**What you have to do:** Omit pictures and quote the listing below line by line, from its start through the line that holds "COL = sc.collection".

**Input for this task:**
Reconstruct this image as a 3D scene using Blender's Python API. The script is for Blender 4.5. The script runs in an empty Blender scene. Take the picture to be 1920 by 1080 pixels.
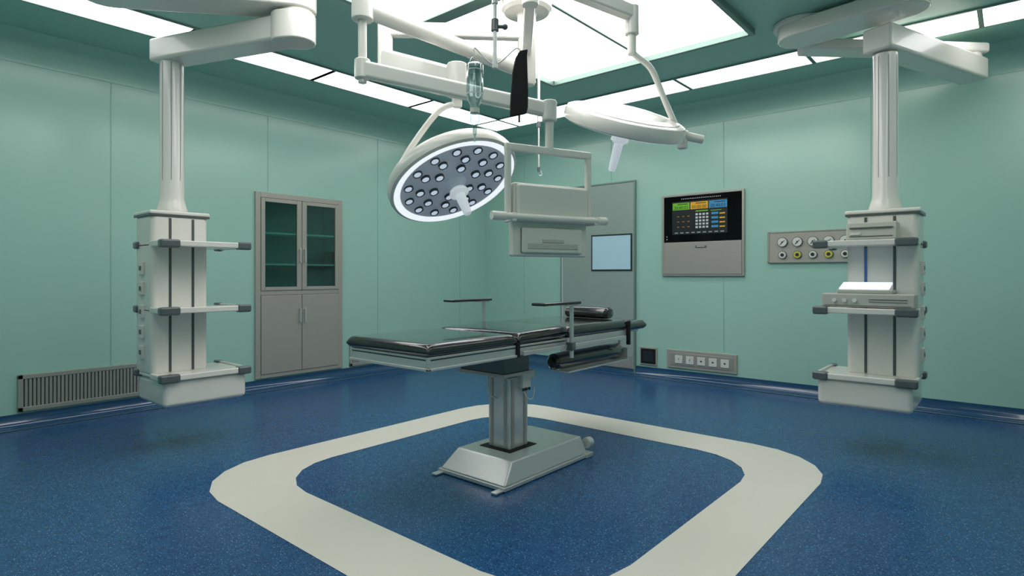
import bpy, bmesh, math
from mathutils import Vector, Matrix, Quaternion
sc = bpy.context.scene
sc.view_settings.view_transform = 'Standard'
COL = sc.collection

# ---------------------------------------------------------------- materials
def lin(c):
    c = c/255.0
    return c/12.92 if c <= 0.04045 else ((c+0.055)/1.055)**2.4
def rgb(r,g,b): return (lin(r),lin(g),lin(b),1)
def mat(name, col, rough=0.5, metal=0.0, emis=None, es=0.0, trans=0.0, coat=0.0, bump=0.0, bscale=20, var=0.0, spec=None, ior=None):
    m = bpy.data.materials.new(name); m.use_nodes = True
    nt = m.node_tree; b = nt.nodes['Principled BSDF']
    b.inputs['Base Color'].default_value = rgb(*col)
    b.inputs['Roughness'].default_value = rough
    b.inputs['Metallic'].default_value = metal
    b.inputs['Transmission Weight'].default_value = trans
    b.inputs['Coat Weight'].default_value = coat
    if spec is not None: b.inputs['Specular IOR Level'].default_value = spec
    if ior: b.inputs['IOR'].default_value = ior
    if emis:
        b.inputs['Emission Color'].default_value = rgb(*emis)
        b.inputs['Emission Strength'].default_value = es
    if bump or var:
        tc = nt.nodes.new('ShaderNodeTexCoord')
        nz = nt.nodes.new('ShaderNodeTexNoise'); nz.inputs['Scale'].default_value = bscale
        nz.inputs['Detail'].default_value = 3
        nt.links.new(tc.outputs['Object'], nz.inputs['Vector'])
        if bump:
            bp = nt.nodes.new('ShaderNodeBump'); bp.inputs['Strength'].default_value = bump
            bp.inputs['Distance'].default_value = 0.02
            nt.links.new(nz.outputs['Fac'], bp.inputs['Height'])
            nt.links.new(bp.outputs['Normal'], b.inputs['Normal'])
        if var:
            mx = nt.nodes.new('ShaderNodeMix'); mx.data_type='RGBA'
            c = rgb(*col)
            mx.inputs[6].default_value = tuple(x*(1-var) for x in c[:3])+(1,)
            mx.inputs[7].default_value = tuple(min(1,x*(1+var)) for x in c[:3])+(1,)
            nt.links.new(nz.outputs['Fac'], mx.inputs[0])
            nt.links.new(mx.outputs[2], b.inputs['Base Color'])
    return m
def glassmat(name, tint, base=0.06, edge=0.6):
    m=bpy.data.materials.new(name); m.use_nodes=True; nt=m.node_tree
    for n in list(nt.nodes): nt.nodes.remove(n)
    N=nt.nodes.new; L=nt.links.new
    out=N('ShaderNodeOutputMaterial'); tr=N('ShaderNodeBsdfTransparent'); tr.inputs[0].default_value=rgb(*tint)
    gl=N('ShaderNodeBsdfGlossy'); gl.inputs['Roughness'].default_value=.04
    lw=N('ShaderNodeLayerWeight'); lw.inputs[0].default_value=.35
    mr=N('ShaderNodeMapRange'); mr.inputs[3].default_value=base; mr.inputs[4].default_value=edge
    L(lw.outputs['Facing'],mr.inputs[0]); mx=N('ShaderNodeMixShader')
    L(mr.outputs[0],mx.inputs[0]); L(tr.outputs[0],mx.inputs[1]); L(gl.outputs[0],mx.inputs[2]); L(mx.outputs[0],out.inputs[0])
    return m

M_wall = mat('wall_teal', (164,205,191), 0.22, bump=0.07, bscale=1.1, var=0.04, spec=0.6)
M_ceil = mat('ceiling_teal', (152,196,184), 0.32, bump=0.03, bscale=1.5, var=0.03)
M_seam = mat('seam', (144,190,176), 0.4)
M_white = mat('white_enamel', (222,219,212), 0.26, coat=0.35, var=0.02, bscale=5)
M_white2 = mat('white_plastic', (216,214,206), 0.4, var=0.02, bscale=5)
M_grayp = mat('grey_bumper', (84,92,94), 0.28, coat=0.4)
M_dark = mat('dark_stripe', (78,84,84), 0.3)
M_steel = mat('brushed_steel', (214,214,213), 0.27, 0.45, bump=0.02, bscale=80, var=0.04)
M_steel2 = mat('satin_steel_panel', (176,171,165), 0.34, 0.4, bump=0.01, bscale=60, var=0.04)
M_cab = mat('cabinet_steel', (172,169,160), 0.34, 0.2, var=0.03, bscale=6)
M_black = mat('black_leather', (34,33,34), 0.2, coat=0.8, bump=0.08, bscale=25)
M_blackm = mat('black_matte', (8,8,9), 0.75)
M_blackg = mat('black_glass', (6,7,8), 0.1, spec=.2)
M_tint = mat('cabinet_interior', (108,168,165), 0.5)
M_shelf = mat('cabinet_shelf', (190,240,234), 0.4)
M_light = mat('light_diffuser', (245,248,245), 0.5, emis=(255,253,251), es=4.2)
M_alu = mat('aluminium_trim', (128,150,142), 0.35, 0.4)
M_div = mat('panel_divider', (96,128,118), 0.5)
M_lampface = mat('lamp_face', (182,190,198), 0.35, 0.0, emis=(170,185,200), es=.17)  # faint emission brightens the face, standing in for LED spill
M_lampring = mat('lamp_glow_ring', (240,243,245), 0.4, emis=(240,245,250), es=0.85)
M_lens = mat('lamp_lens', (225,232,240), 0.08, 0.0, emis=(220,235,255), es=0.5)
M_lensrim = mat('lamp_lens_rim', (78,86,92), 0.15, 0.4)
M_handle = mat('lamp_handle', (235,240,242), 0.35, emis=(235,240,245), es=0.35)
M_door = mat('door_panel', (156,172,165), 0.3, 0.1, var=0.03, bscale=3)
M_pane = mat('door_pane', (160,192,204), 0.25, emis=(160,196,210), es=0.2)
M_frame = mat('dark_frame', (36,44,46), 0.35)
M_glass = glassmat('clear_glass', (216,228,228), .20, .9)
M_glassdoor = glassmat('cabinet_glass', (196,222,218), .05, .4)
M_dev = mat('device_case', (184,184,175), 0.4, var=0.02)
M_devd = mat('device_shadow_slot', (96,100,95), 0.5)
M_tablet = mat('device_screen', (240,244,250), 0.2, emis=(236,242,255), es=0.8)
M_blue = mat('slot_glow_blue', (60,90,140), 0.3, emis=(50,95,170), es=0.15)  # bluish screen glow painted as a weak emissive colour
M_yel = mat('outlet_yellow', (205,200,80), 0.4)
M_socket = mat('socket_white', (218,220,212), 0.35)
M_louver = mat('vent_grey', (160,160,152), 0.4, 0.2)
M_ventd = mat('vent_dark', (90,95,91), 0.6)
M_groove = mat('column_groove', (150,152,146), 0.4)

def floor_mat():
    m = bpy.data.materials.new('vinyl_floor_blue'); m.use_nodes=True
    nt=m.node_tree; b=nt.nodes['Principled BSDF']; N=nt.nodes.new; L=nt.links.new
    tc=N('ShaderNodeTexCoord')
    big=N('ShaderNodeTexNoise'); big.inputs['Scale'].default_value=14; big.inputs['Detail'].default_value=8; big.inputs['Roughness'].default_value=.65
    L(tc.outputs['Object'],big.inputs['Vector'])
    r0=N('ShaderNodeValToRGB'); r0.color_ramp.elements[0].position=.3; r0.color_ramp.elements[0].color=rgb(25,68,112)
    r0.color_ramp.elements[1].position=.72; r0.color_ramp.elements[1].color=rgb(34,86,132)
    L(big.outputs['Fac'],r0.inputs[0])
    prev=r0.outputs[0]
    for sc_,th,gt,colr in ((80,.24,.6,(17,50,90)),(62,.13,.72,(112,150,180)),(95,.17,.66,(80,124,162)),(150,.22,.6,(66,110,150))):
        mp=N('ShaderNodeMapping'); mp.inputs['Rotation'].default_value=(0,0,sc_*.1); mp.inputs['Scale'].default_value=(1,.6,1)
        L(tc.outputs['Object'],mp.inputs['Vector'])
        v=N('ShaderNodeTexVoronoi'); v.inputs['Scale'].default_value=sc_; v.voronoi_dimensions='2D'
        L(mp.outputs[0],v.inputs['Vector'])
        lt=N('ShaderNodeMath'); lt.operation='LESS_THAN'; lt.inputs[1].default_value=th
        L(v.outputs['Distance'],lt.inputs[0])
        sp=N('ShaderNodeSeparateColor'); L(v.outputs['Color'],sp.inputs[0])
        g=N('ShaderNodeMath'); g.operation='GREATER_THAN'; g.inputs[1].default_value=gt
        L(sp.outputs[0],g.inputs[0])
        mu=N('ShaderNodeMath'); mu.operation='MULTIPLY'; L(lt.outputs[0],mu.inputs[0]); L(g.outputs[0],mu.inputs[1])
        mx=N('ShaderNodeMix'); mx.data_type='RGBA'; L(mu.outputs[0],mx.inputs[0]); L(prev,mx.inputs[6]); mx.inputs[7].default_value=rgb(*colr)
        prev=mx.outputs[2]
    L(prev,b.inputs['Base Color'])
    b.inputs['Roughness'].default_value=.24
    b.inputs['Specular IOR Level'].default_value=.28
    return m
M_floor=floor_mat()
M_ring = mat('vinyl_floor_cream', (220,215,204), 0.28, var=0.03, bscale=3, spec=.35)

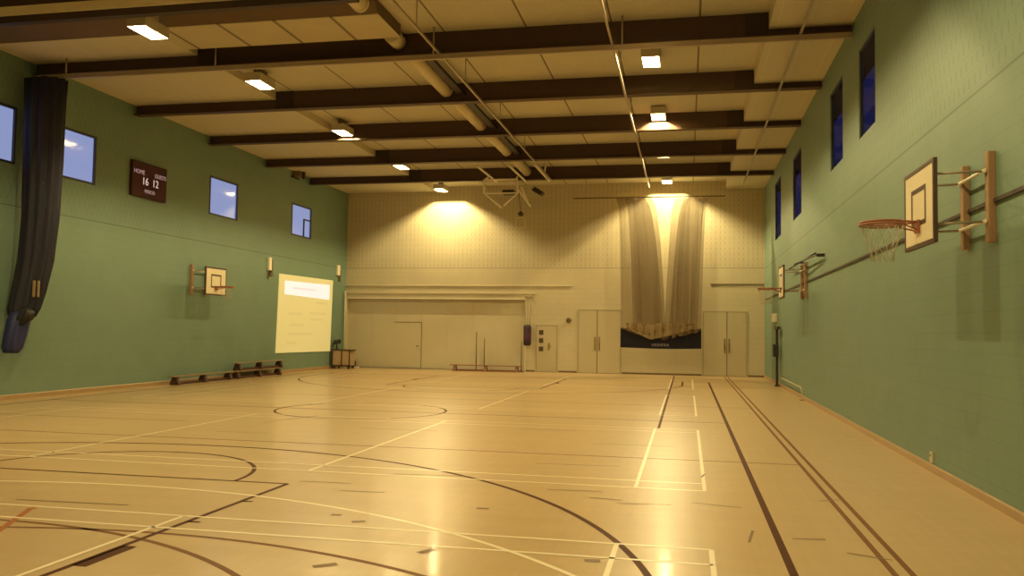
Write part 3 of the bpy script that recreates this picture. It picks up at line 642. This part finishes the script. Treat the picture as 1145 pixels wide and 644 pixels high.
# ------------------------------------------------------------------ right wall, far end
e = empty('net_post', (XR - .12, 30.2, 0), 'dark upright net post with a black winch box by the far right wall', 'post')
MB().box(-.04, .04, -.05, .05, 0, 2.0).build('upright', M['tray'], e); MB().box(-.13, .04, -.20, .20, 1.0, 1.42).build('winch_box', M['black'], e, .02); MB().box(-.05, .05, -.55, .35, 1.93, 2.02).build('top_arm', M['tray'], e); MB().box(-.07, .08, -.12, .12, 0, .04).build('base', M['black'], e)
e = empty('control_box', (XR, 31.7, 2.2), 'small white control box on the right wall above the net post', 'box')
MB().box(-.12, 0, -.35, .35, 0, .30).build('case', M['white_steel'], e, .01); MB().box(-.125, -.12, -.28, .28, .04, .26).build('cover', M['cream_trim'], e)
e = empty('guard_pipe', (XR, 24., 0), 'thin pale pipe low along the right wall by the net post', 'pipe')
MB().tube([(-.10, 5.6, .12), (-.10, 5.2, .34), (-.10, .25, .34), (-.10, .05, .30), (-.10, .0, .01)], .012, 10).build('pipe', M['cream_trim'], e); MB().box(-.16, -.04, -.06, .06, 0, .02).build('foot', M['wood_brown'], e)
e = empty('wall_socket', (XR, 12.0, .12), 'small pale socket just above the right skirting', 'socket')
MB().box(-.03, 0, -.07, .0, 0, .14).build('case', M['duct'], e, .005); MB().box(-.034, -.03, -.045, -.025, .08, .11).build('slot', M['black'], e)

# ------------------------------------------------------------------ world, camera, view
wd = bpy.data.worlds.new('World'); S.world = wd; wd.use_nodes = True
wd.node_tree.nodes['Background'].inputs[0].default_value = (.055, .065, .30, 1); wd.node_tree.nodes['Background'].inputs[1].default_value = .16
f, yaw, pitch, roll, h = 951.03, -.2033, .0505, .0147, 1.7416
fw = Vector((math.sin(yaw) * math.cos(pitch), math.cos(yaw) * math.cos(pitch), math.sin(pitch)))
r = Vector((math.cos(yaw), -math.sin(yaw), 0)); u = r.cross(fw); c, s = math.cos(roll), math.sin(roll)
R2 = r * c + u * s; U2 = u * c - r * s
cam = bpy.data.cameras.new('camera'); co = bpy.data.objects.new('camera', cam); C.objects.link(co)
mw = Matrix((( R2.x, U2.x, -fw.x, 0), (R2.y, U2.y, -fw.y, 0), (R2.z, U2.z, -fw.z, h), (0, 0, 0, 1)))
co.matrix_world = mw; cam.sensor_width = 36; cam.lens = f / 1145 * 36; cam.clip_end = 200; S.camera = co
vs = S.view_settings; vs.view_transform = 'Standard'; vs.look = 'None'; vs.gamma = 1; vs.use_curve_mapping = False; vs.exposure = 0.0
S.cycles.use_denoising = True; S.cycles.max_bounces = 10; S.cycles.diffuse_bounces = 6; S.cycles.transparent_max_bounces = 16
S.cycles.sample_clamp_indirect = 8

**Correct answer:**
Reconstruct this image as a 3D scene using Blender's Python API. The script is for Blender 4.5. The script runs in an empty Blender scene. Take the picture to be 1920 by 1080 pixels.
import bpy, bmesh, math
from mathutils import Vector, Matrix, Quaternion
sc = bpy.context.scene
sc.view_settings.view_transform = 'Standard'
COL = sc.collection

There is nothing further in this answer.